Adding bodies to the border patrol carries its own risks. The number of agents nearly doubled from 2002 to 2009 and, according to former Customs and Border Patrol internal affairs chief James Tomsheck, new hires were not fully vetted, leading to problems with corruption (some new hires actually turned out to be moles working for the cartels). Independent reports found an internal Border Patrol culture that downplayed corruption and the use of excessive force. Conditions had been improving over the past year or so, and the Obama administration in October hired Mark Morgan, a former assistant director of the FBI, as the first Border Patrol director to come form outside the organization. But Morgan, unpopular with the border agents’ union (which had strongly endorsed Trump), was fired in January, raising doubts about whether the reforms will continue as the department seeks to increase staffing by 25%.

It’s simply not believable that the government is going to round up and deport even a majority of the people living in the U.S. without permission — many of whom who are guilty of nothing more than violating the civil immigration laws. And beyond the inherent coldheartedness of uprooting and, in many cases, dividing families that have spent decades in this country, it’s manifestly bad policy. The center-right American Action Forum has estimated that deporting all undocumented immigrants would cost the government between $400 billion and $600 billion, shave $1 trillion from GDP, cause labor shortages and damage families — including the 4.5 million American citizens under age 18 with at least one parent living in the country illegally. Even a “lite” version of Trump’s deportation policy would deliver unjustifiable agony to an unacceptably large number of people.

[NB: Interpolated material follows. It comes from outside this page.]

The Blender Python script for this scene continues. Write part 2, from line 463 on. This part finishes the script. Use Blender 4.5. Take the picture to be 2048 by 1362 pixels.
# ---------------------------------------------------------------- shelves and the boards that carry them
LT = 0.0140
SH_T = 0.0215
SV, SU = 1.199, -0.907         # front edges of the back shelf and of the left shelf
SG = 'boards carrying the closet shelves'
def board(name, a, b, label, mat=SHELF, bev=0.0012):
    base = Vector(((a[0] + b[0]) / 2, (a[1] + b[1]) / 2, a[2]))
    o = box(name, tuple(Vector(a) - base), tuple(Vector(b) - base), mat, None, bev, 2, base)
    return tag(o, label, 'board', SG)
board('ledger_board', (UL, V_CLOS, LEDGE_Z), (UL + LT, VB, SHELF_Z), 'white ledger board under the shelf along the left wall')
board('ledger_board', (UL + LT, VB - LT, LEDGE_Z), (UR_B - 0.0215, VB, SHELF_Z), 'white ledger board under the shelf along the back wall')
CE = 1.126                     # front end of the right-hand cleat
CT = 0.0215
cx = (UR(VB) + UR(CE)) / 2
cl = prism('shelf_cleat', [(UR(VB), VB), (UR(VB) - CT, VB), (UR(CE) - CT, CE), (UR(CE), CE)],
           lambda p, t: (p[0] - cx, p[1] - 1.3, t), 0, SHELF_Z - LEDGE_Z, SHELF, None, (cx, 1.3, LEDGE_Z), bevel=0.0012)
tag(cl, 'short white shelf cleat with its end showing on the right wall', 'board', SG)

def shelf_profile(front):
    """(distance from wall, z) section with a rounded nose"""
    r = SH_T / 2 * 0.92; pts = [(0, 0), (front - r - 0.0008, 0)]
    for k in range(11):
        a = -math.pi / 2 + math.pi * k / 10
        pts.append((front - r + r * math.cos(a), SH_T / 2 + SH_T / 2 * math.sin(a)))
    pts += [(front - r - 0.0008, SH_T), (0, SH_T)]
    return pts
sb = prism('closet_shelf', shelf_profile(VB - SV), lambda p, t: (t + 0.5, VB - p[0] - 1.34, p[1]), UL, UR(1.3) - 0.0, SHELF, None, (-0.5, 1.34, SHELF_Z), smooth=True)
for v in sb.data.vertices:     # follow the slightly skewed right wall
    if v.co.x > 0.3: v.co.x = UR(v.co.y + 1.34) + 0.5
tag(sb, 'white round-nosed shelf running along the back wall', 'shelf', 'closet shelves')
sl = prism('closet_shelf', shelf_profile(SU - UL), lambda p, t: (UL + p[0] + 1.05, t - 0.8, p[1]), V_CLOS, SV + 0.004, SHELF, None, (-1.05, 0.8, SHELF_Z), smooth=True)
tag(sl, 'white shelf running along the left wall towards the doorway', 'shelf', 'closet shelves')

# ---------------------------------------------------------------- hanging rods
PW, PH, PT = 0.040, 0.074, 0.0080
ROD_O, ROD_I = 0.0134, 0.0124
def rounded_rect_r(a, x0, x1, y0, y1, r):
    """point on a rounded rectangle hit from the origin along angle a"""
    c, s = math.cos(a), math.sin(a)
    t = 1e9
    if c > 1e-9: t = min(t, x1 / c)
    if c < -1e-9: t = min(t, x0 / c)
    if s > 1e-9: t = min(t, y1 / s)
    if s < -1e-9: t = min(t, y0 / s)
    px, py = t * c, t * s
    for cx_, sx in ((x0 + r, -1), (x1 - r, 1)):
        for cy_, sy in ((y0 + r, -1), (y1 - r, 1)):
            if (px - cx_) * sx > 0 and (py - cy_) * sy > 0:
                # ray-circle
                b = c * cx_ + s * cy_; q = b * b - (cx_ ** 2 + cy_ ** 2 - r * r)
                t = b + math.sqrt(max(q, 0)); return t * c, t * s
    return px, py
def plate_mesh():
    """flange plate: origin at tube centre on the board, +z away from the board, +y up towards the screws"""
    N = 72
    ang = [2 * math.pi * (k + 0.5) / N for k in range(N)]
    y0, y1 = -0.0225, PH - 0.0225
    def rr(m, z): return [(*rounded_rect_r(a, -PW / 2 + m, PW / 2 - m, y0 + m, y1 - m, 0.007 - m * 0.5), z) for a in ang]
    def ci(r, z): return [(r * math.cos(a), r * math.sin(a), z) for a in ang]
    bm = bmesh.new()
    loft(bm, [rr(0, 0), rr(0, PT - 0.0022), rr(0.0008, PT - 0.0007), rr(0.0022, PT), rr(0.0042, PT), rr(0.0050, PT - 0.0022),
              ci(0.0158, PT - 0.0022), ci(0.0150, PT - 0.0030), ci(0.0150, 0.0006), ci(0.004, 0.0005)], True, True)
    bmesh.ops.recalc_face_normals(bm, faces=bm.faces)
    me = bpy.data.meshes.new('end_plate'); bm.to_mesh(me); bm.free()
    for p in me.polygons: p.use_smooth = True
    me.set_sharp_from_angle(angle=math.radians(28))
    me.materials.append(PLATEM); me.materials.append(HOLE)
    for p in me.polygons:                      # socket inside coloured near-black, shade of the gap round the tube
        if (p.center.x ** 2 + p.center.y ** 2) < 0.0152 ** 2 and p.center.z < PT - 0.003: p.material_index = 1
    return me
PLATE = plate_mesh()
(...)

If the Republicans in Congress had any sense, they’d refuse to allocate money to pay for Trump’s counterproductive proposals and instead insist the administration work with them on the only rational solution to this problem: A humane and comprehensive overhaul of the system that would create a path to citizenship for people who already have roots in the country while also setting reasonable immigration quotas and allowing the U.S. to regain control over its border. Otherwise, Congress will become complicit in Trump’s odious, ill-conceived plan.